Ayakkabı numaram 85 imiş falan hikaye bunlar.
İSTİFASINI AÇIKLADI
Ak Parti Merkez Yürütme Kurulu’nun “partiye zarar verdiği, parti içinde fitne yaratan konuşmalar yaptığı” gerekçesiyle kesin ihraç istemiyle tedbirli olarak Müşterek Disiplin Kurulu’na havale ettiği Çetin düzenlediği basın toplantısıyla istifasını açıkladı.

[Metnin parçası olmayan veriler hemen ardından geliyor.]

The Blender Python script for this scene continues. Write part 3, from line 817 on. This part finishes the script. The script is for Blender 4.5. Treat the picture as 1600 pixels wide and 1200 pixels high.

Çetin’le birlikte 17 Aralık operasyonlarının ardından AK Parti’den ayrılan milletvekili sayısı sekize çıktı. Rüşvet ve yolsuzluk operasyonlarının ardından parti içine dönük eleştirileri nedeniyle Kütahya Milletvekili İdris Bal ihracı istenince istifasını açıklamıştı. Ardından eski Kültür ve Turizm Bakanı Ertuğrul Günay ile Ankara Milletvekili Haluk Özdalga ve İzmir Milletvekili Erdal Kalkan, benzer süreçle partiden ayrıldı. Eski İçişleri Bakanı İdris Naim Şahin ile İstanbul Milletvekili Hakan Şükür ve Burdur Milletvekili Hami Yıldırım ise haklarında disiplin işlemi olmamasına karşın Başbakan Tayyip Erdoğan’ın yaklaşımına tepki göstererek AK Parti’den ayrılmışlardı.